During the weeks before Thanksgiving break, a student aggressively challenged me in class about a random topic and then personally attacked me by making assumptions about my relationships.

In March, a student and her group of friends would not stop being disruptive in class. When I asked that she move seats after giving over three warnings, she refused, said she did nothing wrong, got up to walk out of class and called her mom to complain about me.

In May, a student told me to “Shut the F*** up,” after I tried to redirect him to focus oh his classwork.

Each time I revisit these bitter memories, my migraines intensified.


I was eating a bag of Lays chips after school while grading some work. A few students dropped by and saw me.

“Ms. do you like Lays? They’re so salty!” they complained.

“That’s the way I like it,” I replied.

A few months later, when the bell rung for class to start, some students asked if I was eating pizza earlier.

When I said no, they asked what did I have for lunch.

“Rice,” I shared.

“That’s all?”

“And fish.”




From these food conversations, it is very clear that my students and I have vastly different tastes. These aren’t exactly “salty” but funny moments for me discussing my love and my students’ disgust for literal salty food.


“Ms, I will miss you. Will you miss me? You’re my favorite teacher.” a student said to me back in May.

His tone did not sound too serious.

Is it bad that I get suspicious and doubt the sincerity of student compliments?


Of course, I must not end the year with negative flavors. I must remind myself and affirm all the positive and sweet moments that I have experienced this school year:

Apathetic kids started caring.

A student showing maturity and empathy.

Two students motivated to become teachers.

My students observing how I always stand and never sit.

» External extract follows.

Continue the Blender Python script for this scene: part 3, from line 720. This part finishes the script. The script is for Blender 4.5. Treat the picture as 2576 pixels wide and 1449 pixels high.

“Sit, Ms. You must be tired.”

And finding common ground in shared tastes:

“Ms. have you ever eaten Mexican food?”


“What’s your favorite? Don’t say tacos!”

“Taquitos. Potato Tacos.”

“Oooooo Ms. Those are good!”

Got Student approval.

A mix of everything

But the truth is, these five flavors—and feelings that these words can’t capture exactly—are constantly mixing up together. I taste multiple flavors at once depending on the situation.

A few days ago, a student from my period 3 that constantly made disrespectful comments throughout most of the school year asked me, “Ms. Will you miss us?”

I don’t answer.

The student sitting next to her, added on some choices, “Yes? No? Still thinking about it? You’re still thinking about it, huh?”

I smiled and said, “Yes.”

The first student then commented, “You know you will miss us. Many times you wanted to laugh at the things we say, but you don’t, but know we you do. We are your best class.”

I can only chuckle at my students’ words as I struggled to define whether I will miss period 3 or not.

On the day of my students’ 8th grade culmination, another student asked if I will cry. I said no.

“Why not Ms.?”

“I only cry if I am depressed.”

“What about happy tears?”

But as the day wore on and the culmination ceremony came and gone, I found myself longing for my students as I see the last of them leave with their families after taking pictures. As I gazed at the empty white chairs, I chatted with a nearby history teacher. He shared how he always feels so awkward on these occasions, on not being the most popular teacher and only having a few students out of 100 something students come and ask you for pictures.

I felt the same. I found myself kicking myself and feeling a little “salty” for saying that “I don’t want the attention” to a student who asked if I was jealous another more popular teacher was coming back to attend their culmination. I guess I was lying to myself. I do want the attention. I do miss my students.